Sarà stata l’emozione, sarà stata la stanchezza, ma alla fine la mano ha tremato anche a lui. Aver risentito dopo tanto tempo quell’inconfondibile “Carmeeelooooo Annnnthonyyyyyyyyyyyy” che per ben 221 volte lo aveva introdotto come il protagonista sul parquet in maglia Knicks, deve avergli fatto un certo effetto. Carmelo Anthony c’è rimasto anche questa notte al centro della scena, fischiato e applaudito allo stesso tempo dai suoi ex tifosi e scrutato da tutte le telecamere del Madison Square Garden dove ha fatto ritorno per la prima volta da avversario. Durante la presentazione delle squadre è partito sugli schermi un video tributo di un minuto che neanche il diretto interessato aveva previsto (per sua stessa ammissione). Canestri, abbracci, emozioni: un condensato del Carmelo newyorchese. Dodici punti (tutti nel primo tempo) e cinque rimbalzi dopo, i sentimenti hanno definitivamente lasciato spazio al pragmatismo. I Thunder infatti incassano l’ennesima sconfitta in una regular season disfunzionale come il quintetto di OKC, ripiombando nuovamente sotto il 50% di vittorie dopo aver raggiunto quel traguardo meno di 20 ore fa. Già, gli ospiti erano reduci dalla trasferta di Philadelphia in back-to-back e soprattutto dal triplo overtime del Wells Fargo Center. Troppa stanchezza nelle gambe da smaltire in così poco tempo; anche così si spiega la seconda parte di gara del numero 7: 0/5 dal campo e zero punti. A New York gli era successo soltanto quattro volte in sei anni e mezzo, ma raramente si era trovato a giocare una gara così delicata a livello emotivo. “È un sapore agrodolce per me questa partita e questo ritorno; ricordo quelli che erano i miei obiettivi e cosa avrei voluto conquistare con i Knicks senza riuscirci”. Iniziato il match nessuno sconto, ma soltanto una valanga di fischi. “Me lo aspettavo; non potevano di certo applaudirmi, ormai gioco in un’altra squadra”. Pensiero condiviso anche da Courtney Lee: “Adesso è dall’altra parte, quindi è giusto che i fan continuino a fare il tifo per la squadra e non per lui. È stato fischiato come qualsiasi altro avversario”. Beh, avversario sì, qualsiasi no.

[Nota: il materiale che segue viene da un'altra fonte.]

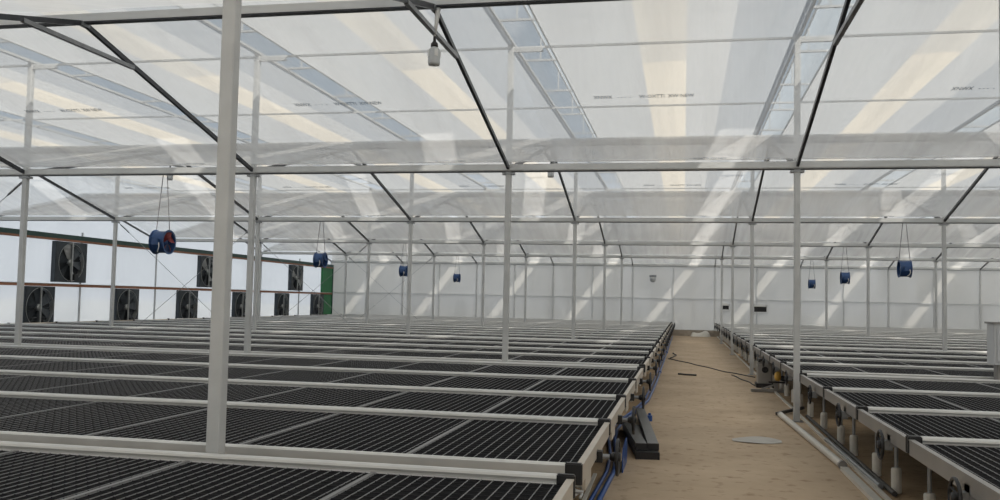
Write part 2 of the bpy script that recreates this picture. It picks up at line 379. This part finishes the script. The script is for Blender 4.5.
# ---------------------------------------------------------------- benches
ZT = .675                                  # top of the long rails
LEDGE = [(.29, 2.22), (2.22, 4.05), (4.05, 5.98), (5.98, 8.04)]
CELLX, CELLY, PITCH = .062, .083, 1.06
BW = 1.0
def make_bench(name, label, L, W, sgn, wheel=True):
    """sgn +1: aisle end at x=0 and the bench runs to +x; -1: runs to -x (built mirrored)"""
    t = empty(name, label, 'bench')
    def X(mb):                              # mirror a mesh built towards +x
        if sgn < 0:
            mb.v = [(-a, b, c) for a, b, c in mb.v]; mb.f = [q[::-1] for q in mb.f]
        return mb
    key = (round(W, 3), sgn)
    if key not in CACHE:
        D = {}
        for nm, mir in (('r0', False), ('r1', True)):
            p = [(0, .575), (.0, ZT-.014), (.006, ZT-.004), (.016, ZT), (.030, ZT-.002), (.038, ZT-.010), (.040, ZT-.022), (.034, ZT-.036), (.034, .630), (.052, .622), (.052, .575)]
            if mir: p = [(W-a, b) for a, b in p][::-1]
            D[nm] = X(MB().prism(p, .085, L-.085, 'x')).mesh('side_rail', M['alu'])
        # mesh tray; shade below the black mesh is put in as a black sheet
        w = MB(); w.mi = 0; w.box(.03, L-.03, .052, W-.052, .588, .628)
        w.mi = 1; nx = int((L-.06)/CELLX)
        for i in range(1, nx+1):
            x = .03+i*CELLX; w.box(x-.0021, x+.0021, .052, W-.052, .628, .6315)
        w.mi = 3
        for j in range(1, int((W-.1)/CELLY)+1):
            y = .05+j*CELLY; w.box(.03, L-.03, y-.0020, y+.0020, .628, .631)
        w.mi = 2; k = 1
        while k*PITCH < L-.3:
            x = k*PITCH-.02; w.box(x-.013, x+.013, .052, W-.052, .620, .634); k += 1
        D['tray'] = X(w).mesh('mesh_tray', [M['tray'], M['wire'], M['seam'], M['wirex']])
        em = M['beige'] if sgn < 0 else M['frame_grey']
        def endp(x0, x1):
            q = MB(); q.box(x0, x1, .035, W-.035, .552, .648); q.box(min(x0, x1)-.004, max(x0, x1)+.004, .035, W-.035, .648, .656)
            return q
        q = MB(); q.box(.004, .022, .30, .62, .475, .556); D['br'] = X(q).mesh('bracket', em)
        q = MB(); q.box(.004, .022, 1.25, 1.36, .475, .556); D['br2'] = X(q).mesh('bracket', em)
        D['e0'] = X(endp(0, .03)).mesh('end_frame', em); D['e1'] = X(endp(L-.03, L)).mesh('end_frame', em)
        def cap(x0, x1, y0, y1):
            q = MB(); q.box(x0, x1, y0, y1, .562, ZT-.006, .008); q.box(x0+.006, x1-.006, y0+.006, y1-.006, ZT-.006, ZT+.001); return q
        D['c'] = [X(cap(*q)).mesh('corner_cap', M['black']) for q in ((-.008, .085, .0, .040), (-.008, .085, W-.040, W), (L-.085, L+.008, .0, .040), (L-.085, L+.008, W-.040, W))]
        # cross beam under the bench that carries the bed on its legs
        q = MB(); ya_, yb_ = (.325, W-.525) if sgn < 0 else (.48, W-.30)
        q.box(.18, L-.18, ya_-.025, ya_+.025, .53, .588); D['b0'] = X(q).mesh('bearer', M['frame_grey'])
        q = MB(); q.box(.18, L-.18, yb_-.025, yb_+.025, .53, .588); D['b1'] = X(q).mesh('bearer', M['frame_grey'])
        q = MB(); q.tube([(0, 0, 0), (0, 0, .53)], .016, 8); D['leg'] = q.mesh('leg', M['grey_steel'])
        q = MB(); q.lathe([(.0, .205), (.018, .21), (.036, .205), (.042, .19), (.042, 0), (0, 0)], 14); D['foot'] = q.mesh('foot_sleeve', M['pvc'])
        q = MB(); q.box(-.028, .028, -.028, .028, 0, .53); D['sq'] = q.mesh('leg', M['beige'])
        # handwheel, its axle and bearing
        R, wx, wz = .108, -.13, .56
        if sgn > 0: R, wx, wz = .102, -.06, .525
        wy = W/2 if sgn < 0 else W*.32
        q = MB()
        pr = [(R+.011*math.cos(a), .011*math.sin(a)) for a in [2*PI*k/8 for k in range(8)]]
        q.lathe(pr, 24, 'x', (wx, wy, wz), close=True)
        for k in range(3):
            a = 2*PI*k/3+.5
            q.tube([(wx+.02, wy, wz), (wx, wy+R*math.cos(a), wz+R*math.sin(a))], .008, 6)
        D['wheel'] = X(q).mesh('handwheel', M['black'], True)
        q = MB(); q.lathe([(0, wx-.02), (.026, wx-.02), (.03, wx-.01), (.03, wx+.03), (.02, wx+.05), (0, wx+.05)], 14, 'x', (0, wy, wz)); D['hub'] = X(q).mesh('hub', M['black'], True)
        q = MB(); q.tube([(wx+.04, wy, wz), (L*.35, wy, wz)], .017, 8); D['axle'] = X(q).mesh('axle', M['grey_steel'])
        q = MB(); q.box(-.035, .02, wy-.035, wy+.035, wz-.035, wz+.035); q.box(.0, .05, wy-.05, wy+.05, min(wz, .54)-.01, .60); D['bearing'] = X(q).mesh('bearing_block', M['black'] if sgn < 0 else M['grey_steel'])
        CACHE[key] = D
    D = CACHE[key]
    link('side_rail', D['r0'], t); link('side_rail', D['r1'], t); link('mesh_tray', D['tray'], t)
    link('end_frame', D['e0'], t); link('end_frame', D['e1'], t)
    for c in D['c']: link('corner_cap', c, t)
    link('bearer', D['b0'], t); link('bearer', D['b1'], t)
    for lx in (.255 if sgn > 0 else .40, 4.2, 8.2, 12.2, L-.25):
        for ly in ((.325, W-.525) if sgn < 0 else (.48, W-.30)):
            if sgn > 0:
                lg = link('leg', D['leg'], t, (sgn*lx, ly, 0)); link('foot_sleeve', D['foot'], lg)
            else: link('leg', D['sq'], t, (sgn*lx, ly, 0))
    if sgn < 0: link('bracket', D['br'], t); link('bracket', D['br2'], t)
    link('axle', D['axle'], t); link('bearing_block', D['bearing'], t)
    wl = link('handwheel', D['wheel'], t); link('hub', D['hub'], wl)
    return t
CACHE = {}
idx = 0
for i in range(0, 6):
    for (a, b) in LEDGE:
        ya = GY[i]+a; yb = GY[i]+b
        if i == 0 and a < 5: continue
        if i == 0: yb = 4.585
        if yb > YB-.05 or i == 6: continue
        if i == 5: pass
        W = (b-a if i else yb-ya)-.004
        t = make_bench('rolling_bench', 'long rolling bench with black mesh tray, %s row from the camera, left of the aisle' % ORD[idx], 17.3, W, -1)
        t.location = (-.53, ya, 0)
        t['group'] = 'rolling benches left of the aisle'
        t = make_bench('rolling_bench', 'long rolling bench with black mesh tray, %s row from the camera, right of the aisle' % ORD[idx], 15.6, W, 1)
        t.location = (1.505, ya-.15, 0)
        t['group'] = 'rolling benches right of the aisle'
        idx += 1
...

New York trascinata da… Michael Beasley?!?!

In realtà si è giocata anche una partita, dominata dai Knicks in un secondo tempo da 61 punti a referto nonostante l’assenza di Kristaps Porzingis. Contro OKC arriva il primo successo stagionale senza il lettone (1-4 il record), grazie ai 30 punti di un sorprendente Michael Beasley: 11/18 dal campo, 5 rimbalzi, 4 assist e soprattutto 12 dei 15 punti che chiudono il terzo quarto portano la sua firma. La zampata che permette ai Knicks di allungare nel match e di conquistare un successo che significa quarto posto in coabitazione a Est. Washington, Detroit, Indiana e New York infatti al momento hanno lo stesso record (16-13). Canestri pesanti anche quelli di Doug McDermott; uno dei due ex presenti dall’altra parte assieme a Enes Kanter (che resta sul parquet 23 minuti, nessuno dei quali nel quarto periodo): “Siamo stati bravi a restare concentrati sulla vittoria – racconta McDermott -; non ci siamo fatti distrarre e abbiamo vinto con merito: io e Enes siamo orgogliosi di far parte di questo gruppo”. A condurre i Knicks al successo è soprattutto l’attacco, chirurgico e semi-infallibile in una serata da 55% dal campo e ben 60% da tre punti (14/23). Troppe anche per un Russell Westbrook da 25 punti, 7 rimbalzi e 7 assist e un Paul George da 18 con quattro triple e un eloquente -20 di plus/minus. I problemi in casa Thunder sono molto più seri del previsto (l'assenza di Steven Adams causa commozione celebrale è soltanto parzialmente una scusante) e la scommessa di Sam Presti, che tutti consideravano già vinta, potrebbe essere persa ben prima di giugno. “Ho sognato e provato a lungo a vincere un titolo qui a New York e non ci sono mai riuscito. Questo è qualcosa che continuerà a ronzare nella mia testa anche in futuro. Aver giocato qui è qualcosa che va ben oltre il basket”.